10. La très grande importance attribuée en pratique à la campagne électorale et à ses résultats, le fait que pour une période fort longue le parti lui consacre toutes ses forces et toutes ses ressources (hommes, presse, moyens économiques) concourt, d’un côté, malgré tous les discours publics et toutes les déclarations théoriques, à renforcer la sensation que c’est bien là l’action centrale pour les buts communistes et, de l’autre, provoque l’abandon presque complet du travail d’organisation et de préparation révolutionnaire, donnant à l’organisation du parti un caractère technique tout à fait contraire aux exigences du travail révolutionnaire légal ou illégal.

 

11. Pour les partis qui, par décision de la majorité, sont passés à la IIIe Internationale, le fait de continuer l’action électorale interdit la sélection nécessaire; or, sans l’élimination des éléments social-démocrates, la IIIe Internationale manquera à sa tâche historique et ne sera pas l’armée disciplinée et homogène de la révolution mondiale.

 

12. La nature même des débats au parlement et autres organes démocratiques exclut toute possibilité de passer à la critique de la politique des partis adverses, à une propagande contre le principe même du parlementarisme, à une action qui dépasse les limites du règlement parlementaire.
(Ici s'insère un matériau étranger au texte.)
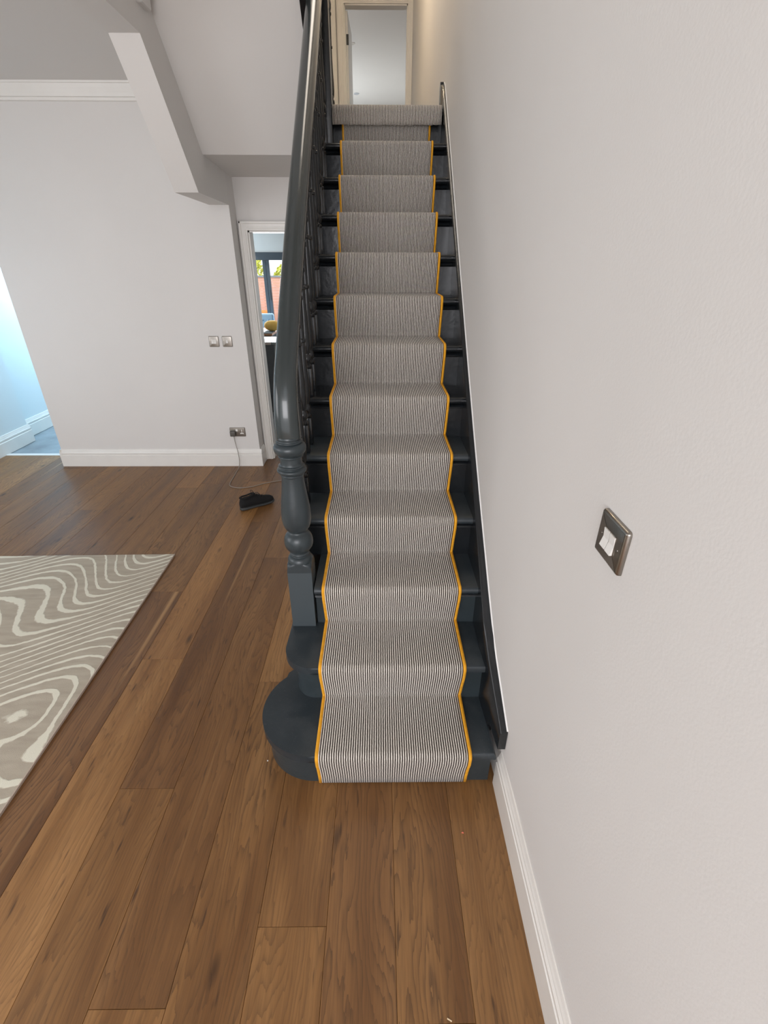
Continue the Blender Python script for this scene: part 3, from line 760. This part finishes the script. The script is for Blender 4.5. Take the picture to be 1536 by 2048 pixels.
# ------------------------------------------------------------------ crumbs on the floor
bm = bmesh.new(); bmesh.ops.create_icosphere(bm, subdivisions=1, radius=.0042)
for v in bm.verts: v.co = Vector((v.co.x * 1.1, v.co.y * .8, v.co.z * .6)) + Vector((random.uniform(-.0008, .0008),) * 3)
o = obj('debris_crumb', bm, mat('coral_crumb', (.75, .20, .12), .6)); o.location = (.287, .939, .0025); tag(o, 'tiny coral red crumb on the floor near the right skirting', 'debris')
bm = bmesh.new(); box(bm, -.0065, .0065, -.0014, .0014, 0, .0022, bev=.0005); o = obj('wood_splinter', bm, mat('pale_wood', (.75, .6, .4), .7))
o.location = (.180, .477, .0003); o.rotation_euler = (0, 0, -.45); tag(o, 'tiny pale wood splinter on the floor at the picture bottom', 'debris')
bm = bmesh.new(); bmesh.ops.create_icosphere(bm, subdivisions=1, radius=.003)
o = obj('debris_crumb', bm, M_plastic); o.location = (-.452, 1.215, .0022); tag(o, 'tiny white plaster crumb on the floor by the curved bottom step', 'debris')

# ------------------------------------------------------------------ kitchen
struct('wall_kitchen_right', BX(-.347, -.25, 4.65, 10, 0, 2.5), M_wall, 'right wall of the kitchen')
struct('ceiling_kitchen', BX(-2.95, -.25, 4.65, 10.1, 2.5, 2.6), M_ceil, 'kitchen ceiling')
struct('wall_kitchen_back', BX(-2.95, -.25, 10.0, 10.1, 1.93, 2.5), M_daylit_wall, 'kitchen wall above the folding doors')
isl = thing('kitchen_island', 'dark grey kitchen island with pale worktop beyond the doorway', 'kitchen island', (-1.85, 6.4, 0))
bm = bmesh.new(); box(bm, -.62, .535, -.19, .24, .0, .856, bev=.004); obj('cabinet', bm, M_cab, isl)
for x in (-.4, 0.0): obj('cabinet_door', BX(x - .18, x + .18, -.205, -.191, .08, .82, bev=.003), M_cab, isl)
obj('end_panel', BX(.53, .56, -.20, .25, 0, .856, bev=.003), mat('grey_end_panel', (.22, .24, .24), .5), isl)
bm = bmesh.new(); box(bm, -.64, .50, -.22, .27, .857, .889, bev=.004); obj('worktop', bm, M_top, isl)
obj('worktop_end', BX(.501, .60, -.21, .27, .857, .887, bev=.004), mat('grey_stone_edge', (.25, .28, .27), .3), isl)
dt = thing('dining_table', 'wooden dining table in front of the folding doors', 'table', (-1.9, 8.45, 0))
obj('table_top', BX(-.45, .18, -.40, .40, .72, .755, bev=.006), M_tablew, dt)
obj('table_runner', BX(.02, .17, -.40, .40, .7555, .76), mat('grey_cloth', (.16, .20, .22), .9), dt)
obj('table_apron', BX(-.40, .14, -.34, .34, .64, .72), M_dark, dt)
for sx_ in (-.38, .12):
    for sy_ in (-.32, .32): obj('leg', BX(sx_ - .03, sx_ + .03, sy_ - .03, sy_ + .03, 0, .72), M_dark, dt)
def chair(x, y, label, first=None):
    c = thing('dining_chair', label, 'chair', (x, y, 0), group='tufted dining chairs')
    bm = bmesh.new(); box(bm, -.20, .20, .0, .09, .50, .945, bev=.035, seg=4)
    bk = obj('backrest', bm, M_bluefab, c, angle=60)
    for bx_ in (-.1, 0, .1):
        for bz in (.72, .84):
            bt = bmesh.new(); bmesh.ops.create_uvsphere(bt, u_segments=8, v_segments=6, radius=.012, matrix=Matrix.Translation((bx_, -.002, bz))); obj('button', bt, M_bluefab, bk)
    obj('seat', BX(-.22, .22, -.42, .02, .40, .50, bev=.03, seg=3), M_bluefab, c, angle=60)
    for lx in (-.18, .18):
        for ly in (-.38, .04): obj('leg', BX(lx - .018, lx + .018, ly - .018, ly + .018, 0, .40), M_dark, c)
    return c
chair(-2.12, 9.25, 'pale blue tufted dining chair, left of the two seen through the doorway')
chair(-1.60, 9.25, 'pale blue tufted dining chair, right of the two and behind the yellow cushion')
# yellow cushion
bm = bmesh.new(); bmesh.ops.create_uvsphere(bm, u_segments=24, v_segments=14, radius=1)
for v in bm.verts:
    a = math.atan2(v.co.y, v.co.x); f = 1 + .06 * math.cos(a * 8)
    v.co = Vector((v.co.x * .13 * f, v.co.y * .11 * f, v.co.z * .085 * (1 - .25 * max(0, 1 - math.hypot(v.co.x, v.co.y) * 3))))
o = obj('cushion', bm, M_yellow, smooth=True); o.location = (-1.765, 8.35, .842); tag(o, 'yellow pleated cushion on the dining table', 'cushion')
bm = bmesh.new(); lathe(bm, [(.001, 0), (.05, .0), (.075, .05), (.08, .12), (.06, .19), (.035, .22), (.04, .24)], 0, 0, 20)
o = obj('vase', bm, mat('dark_glaze', (.03, .045, .08), .3), angle=50); o.location = (-2.03, 8.3, .756); tag(o, 'dark blue vase at the left end of the dining table', 'vase')
# folding doors
wd = tag(bpy.data.objects.new('window_1', None), 'dark framed glazed folding doors to the garden', 'window', kind='structure'); C.objects.link(wd); wd.location = (-2.1, 10.0, 0)
bm = bmesh.new(); box(bm, -.85, 1.8, -.02, .06, 1.80, 1.929, bev=.004); box(bm, -.85, 1.8, -.02, .06, 0, .05)
obj('head_frame', bm, M_frame, wd)
for xx in (-.02, .92, -.84): obj('stile', BX(xx - .062, xx - .002, -.02, .05, .05, 1.80, bev=.004), M_frame, wd); obj('stile', BX(xx + .002, xx + .058, -.02, .05, .05, 1.80, bev=.004), M_frame, wd)
for a_, b_ in ((-.78, -.082), (.04, .858)): obj('pane', BX(a_, b_, .01, .016, .05, 1.80), M_glass, wd)
bm = bmesh.new(); box(bm, .018, .042, -.05, -.02, 1.12, 1.30, bev=.005); obj('handle', bm, M_dark, wd)
# garden
struct('ground_garden', BX(-9, 4, 10.1, 20, -.1, -.02), M_paving, 'paved ground of the garden')
fe = thing('garden_fence', 'terracotta slatted garden screen behind the folding doors', 'fence', (-3, 13, 0))
bm = bmesh.new()
for i in range(22):
    box(bm, -1.6, 1.9, -.012, .012, -.01 + i * .066, .053 + i * .066, bev=.003)
obj('slats', bm, M_fence, fe)
for x in (-1.55, .15, 1.85): obj('post', BX(x - .04, x + .04, .0125, .08, -.02, 1.44), M_fence, fe)
obj('capping', BX(-1.62, 1.92, -.03, .09, 1.44, 1.475), mat('capping_grey', (.25, .30, .34), .6), fe)
pb = thing('planter_box', 'orange timber planter in front of the garden screen', 'planter', (-3.05, 12.3, -.02))
bm = bmesh.new()
for i in range(9): box(bm, -.5, .42, -.2, .2, i * .085, i * .085 + .075, bev=.004)
obj('boards', bm, mat('orange_timber', (.70, .26, .06), .7, vary=.15), pb)
def tree(x, y, h, rr, label, seed):
    rn = random.Random(seed); t = thing('garden_tree', label, 'tree', (x, y, -.02), group='garden trees')
    obj('trunk', lathe(bmesh.new(), [(.09, 0), (.07, h * .5), (.03, h * .9)], 0, 0, 10), M_bark, t, smooth=True)
    bm = bmesh.new()
    for i in range(1500):
        d = Vector((rn.gauss(0, 1), rn.gauss(0, 1), rn.gauss(0, 1))).normalized() * rr * rn.uniform(.5, 1) ** .5
        p = Vector((d.x, d.y, h + d.z * .8)); q = Vector((rn.uniform(-1, 1), rn.uniform(-1, 1), rn.uniform(-1, 1))).normalized(); e = q.orthogonal().normalized(); g = q.cross(e); s = .05
        vs = [bm.verts.new(p + e * s), bm.verts.new(p + g * s * .6), bm.verts.new(p - e * s), bm.verts.new(p - g * s * .6)]; bm.faces.new(vs)
    obj('crown', bm, M_leaf, t)
tree(-3.9, 15, 1.5, .75, 'yellow green garden tree, left of the door stiles', 1)
tree(-2.55, 15.6, 1.35, .58, 'yellow green garden tree, right of the door stiles', 2)

# landing lamp: warm pendant bulb out of sight above the landing
pd = thing('pendant_lamp', 'warm pendant lamp hanging above the landing', 'lamp', (-.05, 5.4, 4.6))
bm = bmesh.new(); bmesh.ops.create_uvsphere(bm, u_segments=16, v_segments=10, radius=.05)
em = NT('bulb_glass'); em.p.inputs['Emission Color'].default_value = (1, .78, .5, 1); em.p.inputs['Emission Strength'].default_value = 8
obj('bulb', bm, em.m, pd, smooth=True)
obj('flex', sweep(bmesh.new(), [(0, 0, .05), (0, 0, .6)], circ(.004, 6)), M_dark, pd)
l = bpy.data.lights.new('pendant_light', 'POINT'); l.energy = 26; l.color = (1, .80, .56); l.shadow_soft_size = .06
o = bpy.data.objects.new('pendant_light', l); C.objects.link(o); o.location = (-.05, 5.4, 4.5)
De la même manière il est impossible d’obtenir le mandat qui donne le droit à la parole si l’on refuse de se soumettre à toutes les formalités établies par la procédure électorale. Le succès de l’escrime parlementaire ne sera que fonction de l’habileté à manoeuvrer l’arme commune des principes sur lesquels se fonde l’institution elle-même et des astuces du règlement; de même, le succès de la campagne électorale se jugera toujours et uniquement sur le nombre de voix ou de mandats obtenus. Tous les efforts des partis communistes pour donner un caractère tout à fait différent à la pratique du parlementarisme ne pourront pas ne pas conduire à l’échec les énergies dépensées dans ce travail de Sisyphe. La cause de la révolution communiste exige instamment qu’elles se dépensent au contraire sur le terrain de l’attaque directe du régime de l’exploitation capitaliste.